►
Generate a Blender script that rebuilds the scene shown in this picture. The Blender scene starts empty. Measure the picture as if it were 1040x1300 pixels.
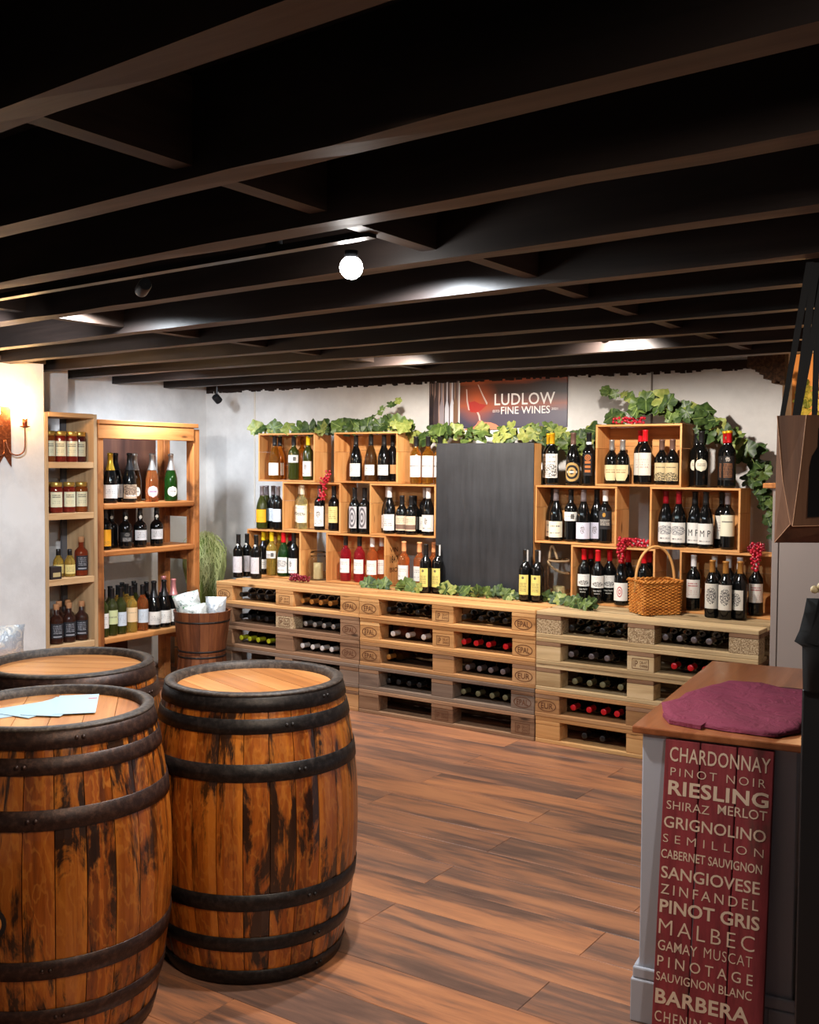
import bpy, bmesh, math, random
from mathutils import Vector, Matrix, Euler
random.seed(7)
PI = math.pi
SC = bpy.context.scene
COL = SC.collection

# ------------------------------------------------------------------ camera
cam_d = bpy.data.cameras.new('camera'); cam = bpy.data.objects.new('camera', cam_d); COL.objects.link(cam)
cam_d.sensor_fit = 'HORIZONTAL'; cam_d.sensor_width = 36; cam_d.lens = 1344.5/1040*36
PITCH, ROLL, YAW = -.0444, .0068, -.5932
fw = Vector((math.sin(YAW)*math.cos(PITCH), math.cos(YAW)*math.cos(PITCH), math.sin(PITCH)))
r0 = Vector((math.cos(YAW), -math.sin(YAW), 0)); u0 = r0.cross(fw)
rr = r0*math.cos(ROLL)+u0*math.sin(ROLL); uu = -r0*math.sin(ROLL)+u0*math.cos(ROLL)
M = Matrix((rr, uu, -fw)).transposed().to_4x4(); M.translation = Vector((5.0274, -5.136, 1.5048))
cam.matrix_world = M; cam_d.clip_start = .05
SC.camera = cam

# ------------------------------------------------------------------ world, exposure, lights
W = bpy.data.worlds.new('world'); SC.world = W; W.use_nodes = True
W.node_tree.nodes['Background'].inputs[0].default_value = (.55, .6, .7, 1)
W.node_tree.nodes['Background'].inputs[1].default_value = .02
vs = SC.view_settings
vs.view_transform = 'Standard'; vs.look = 'None'; vs.gamma = 1; vs.use_curve_mapping = False
vs.exposure = .35

def lamp(name, kind, loc, power, col, radius=.03, target=None, angle=None, blend=.5):
    l = bpy.data.lights.new(name, kind); o = bpy.data.objects.new(name, l); COL.objects.link(o)
    o.location = loc; l.energy = power; l.color = col
    if kind == 'AREA':
        l.shape = 'DISK'; l.size = radius
    else:
        l.shadow_soft_size = radius
    if target is not None:
        o.rotation_euler = (Vector(target)-Vector(loc)).to_track_quat('-Z', 'Y').to_euler()
    if kind == 'SPOT':
        l.spot_size = math.radians(angle); l.spot_blend = blend
    return o
WARM = (1, .80, .58); NEUT = (1, .92, .83); COOL = (.80, .89, 1)
lamp('right_display_light', 'SPOT', (3.0, -.47, 2.080), 64, NEUT, .02, (2.95, .55, 1.1), 150, .5)
lamp('left_display_light', 'SPOT', (1.75, -.47, 2.080), 102, NEUT, .03, (1.35, .5, .9), 135, .8)
lamp('corner_light', 'SPOT', (-.02, -.47, 2.055), 78, COOL, .05, (-.4, .1, .6), 150, .8)
lamp('bulb_light', 'SPOT', (3.30, -2.86, 1.99), 60, (1, .93, .85), .03, (3.3, -2.86, 0), 150, .6)
lamp('bay_light', 'SPOT', (3.12, -2.36, 2.115), 60, (.85, .93, 1), .02, (3.12, -2.3, 0), 170, .3)
lamp('bay_light', 'SPOT', (1.55, -2.28, 2.115), 40, (.85, .93, 1), .02, (1.55, -2.2, 0), 170, .3)
lamp('track_spot_light', 'SPOT', (1.54, -2.76, 1.96), 120, (.90, .94, 1), .03, (-.2, -1.5, 1.1), 100, .7)
lamp('sconce_light', 'POINT', (-.10, -1.388, 1.83), 4.5, (1, .55, .20), .02)
lamp('sconce_light', 'POINT', (-.10, -1.563, 1.83), 4.5, (1, .55, .20), .02)
lamp('back_room_light', 'POINT', (3.5, 1.6, 1.9), 16, (1, .55, .24), .04)
lamp('shop_fill_light', 'SPOT', (4.15, -3.75, 2.02), 50, WARM, .06, (2.7, -3.0, .4), 95, .8)  # added warm fill for the barrel fronts, no fixture modelled
lamp('shop_fill_light', 'SPOT', (5.4, -4.3, 2.02), 45, NEUT, .06, (4.2, -2.3, .3), 110, .8)  # added fill aimed at the counter, unseen source

# ------------------------------------------------------------------ helpers
def srgb(r, g, b):
    f = lambda c: c/12.92 if c <= .04045 else ((c+.055)/1.055)**2.4
    return (f(r/255), f(g/255), f(b/255), 1)

def link(o, parent=None):
    COL.objects.link(o)
    if parent is not None: o.parent = parent
    return o

def mesh(name, verts, faces, mat=None, smooth=False, uvs=None):
    me = bpy.data.meshes.new(name)
    me.from_pydata([tuple(v) for v in verts], [], faces)
    if mat is not None:
        for m_ in (mat if isinstance(mat, list) else [mat]): me.materials.append(m_)
    if smooth: me.polygons.foreach_set('use_smooth', [True]*len(me.polygons))
    if uvs:
        uv = me.uv_layers.new(name='UVMap')
        for l in me.loops: uv.data[l.index].uv = uvs[l.vertex_index]
    me.update()
    return me

def obj(name, me, parent=None, loc=None, rot=None, scale=None):
    o = bpy.data.objects.new(name, me); link(o, parent)
    if loc is not None: o.location = loc
    if rot is not None: o.rotation_euler = rot
    if scale is not None: o.scale = scale
    return o

def tag(o, label, cat, group=None):
    o['label'] = label; o['category'] = cat
    if group: o['group'] = group
    return o

def thing(name, label, cat, loc=(0, 0, 0), rz=0, group=None):
    o = bpy.data.objects.new(name, None); link(o); o.location = loc; o.rotation_euler = (0, 0, rz)
    o.empty_display_size = .05
    return tag(o, label, cat, group)

def struct(o): o['kind'] = 'structure'; return o

class MB:
    """collects shapes into one mesh"""
    def __init__(s): s.v = []; s.f = []
    def add(s, v, f):
        n = len(s.v); s.v += [Vector(a) for a in v]; s.f += [tuple(i+n for i in a) for a in f]; return s
    def box(s, x0, x1, y0, y1, z0, z1, mat=None):
        v = [Vector(p) for p in ((x0,y0,z0),(x1,y0,z0),(x1,y1,z0),(x0,y1,z0),(x0,y0,z1),(x1,y0,z1),(x1,y1,z1),(x0,y1,z1))]
        if mat is not None: v = [mat @ p for p in v]
        return s.add(v, [(0,3,2,1),(4,5,6,7),(0,1,5,4),(1,2,6,5),(2,3,7,6),(3,0,4,7)])
    def lathe(s, prof, n=20, cx=0, cy=0, mat=None, close=True):
        v = []; f = []
        for r, z in prof:
            for k in range(n):
                a = 2*PI*k/n; p = Vector((cx+r*math.cos(a), cy+r*math.sin(a), z)); v.append(mat @ p if mat is not None else p)
        for i in range(len(prof)-1):
            for k in range(n):
                a = i*n+k; b = i*n+(k+1) % n; f.append((a, b, b+n, a+n))
        if close:
            f.append(tuple(range(n))[::-1]); m = (len(prof)-1)*n; f.append(tuple(range(m, m+n)))
        return s.add(v, f)
    def tube(s, pts, r, n=6, closed=False, caps=True):
        pts = [Vector(p) for p in pts]; m = len(pts); v = []; f = []
        rs = r if isinstance(r, (list, tuple)) else [r]*m
        up = Vector((0, 0, 1)); prev = None
        for i, p in enumerate(pts):
            if closed: t = pts[(i+1) % m]-pts[i-1]
            else: t = pts[min(i+1, m-1)]-pts[max(i-1, 0)]
            t = t.normalized() if t.length > 1e-9 else Vector((0, 0, 1))
            if prev is None:
                a = up if abs(t.z) < .9 else Vector((1, 0, 0)); sx = t.cross(a).normalized()
            else:
                sx = (prev-t*prev.dot(t)); sx = sx.normalized() if sx.length > 1e-6 else prev
            prev = sx; sy = t.cross(sx)
            for k in range(n):
                a = 2*PI*k/n; v.append(p+sx*(rs[i]*math.cos(a))+sy*(rs[i]*math.sin(a)))
        for i in range(m if closed else m-1):
            for k in range(n):
                a = i*n+k; b = i*n+(k+1) % n; c = ((i+1) % m)*n+(k+1) % n; d = ((i+1) % m)*n+k
                f.append((a, b, c, d))
        if caps and not closed:
            f.append(tuple(range(n))[::-1]); q = (m-1)*n; f.append(tuple(range(q, q+n)))
        return s.add(v, f)
    def sphere(s, c, r, n=8, m=5):
        pr = [(r*math.sin(PI*i/m)+1e-5, -r*math.cos(PI*i/m)) for i in range(m+1)]
        T = Matrix.Translation(Vector(c)); return s.lathe(pr, n, mat=T)
    def build(s, name, mat, parent=None, smooth=False, loc=None, rot=None):
        return obj(name, mesh(name, s.v, s.f, mat, smooth), parent, loc, rot)

def bevel(o, w=.003, seg=1):
    b = bmesh.new(); b.from_mesh(o.data)
    bmesh.ops.bevel(b, geom=b.edges[:], offset=w, segments=seg, affect='EDGES', profile=.5, clamp_overlap=True)
    b.to_mesh(o.data); b.free(); return o

_txt = {}
def text_geo(body, bold=0., spacing=1.):
    """vertices (x, y) and faces of a flat text one unit high, starting at x = 0"""
    key = (body, bold, spacing)
    if key in _txt: return _txt[key]
    cu = bpy.data.curves.new('t', 'FONT'); cu.body = body; cu.size = 1.4; cu.offset = bold; cu.space_character = spacing
    cu.resolution_u = 3
    o = bpy.data.objects.new('t', cu); COL.objects.link(o)
    bpy.context.view_layer.update()
    me = o.evaluated_get(bpy.context.evaluated_depsgraph_get()).to_mesh()
    v = [(a.co.x, a.co.y) for a in me.vertices]; f = [tuple(p.vertices) for p in me.polygons]
    o.to_mesh_clear(); bpy.data.objects.remove(o); bpy.data.curves.remove(cu)
    x0 = min(a[0] for a in v); x1 = max(a[0] for a in v); y1 = max(a[1] for a in v); y0 = min(a[1] for a in v)
    _txt[key] = ([((a[0]-x0)/(x1-x0), (a[1]-y0)/(y1-y0)) for a in v], f, (x1-x0)/(y1-y0))
    return _txt[key]

# ------------------------------------------------------------------ materials
MATS = {}
def pm(name, base=(.5,.5,.5,1), rough=.5, metal=0, spec=.5, trans=0, ior=1.45, coat=0, emit=None, estr=0):
    if name in MATS: return MATS[name]
    m = bpy.data.materials.new(name); m.use_nodes = True; b = m.node_tree.nodes['Principled BSDF']
    b.inputs['Base Color'].default_value = base; b.inputs['Roughness'].default_value = rough
    b.inputs['Metallic'].default_value = metal; b.inputs['Specular IOR Level'].default_value = spec
    b.inputs['Transmission Weight'].default_value = trans; b.inputs['IOR'].default_value = ior
    b.inputs['Coat Weight'].default_value = coat; b.inputs['Coat Roughness'].default_value = .1
    if emit: b.inputs['Emission Color'].default_value = emit; b.inputs['Emission Strength'].default_value = estr
    MATS[name] = m; return m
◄
**Given instruction**
Copy nothing but the lines from the first one in the listing through the line with "COL = SC.collection", and omit the pictures.

**Answer below**
Generate a Blender script that rebuilds the scene shown in this picture. The Blender scene starts empty. Measure the picture as if it were 1040x1300 pixels.
import bpy, bmesh, math, random
from mathutils import Vector, Matrix, Euler
random.seed(7)
PI = math.pi
SC = bpy.context.scene
COL = SC.collection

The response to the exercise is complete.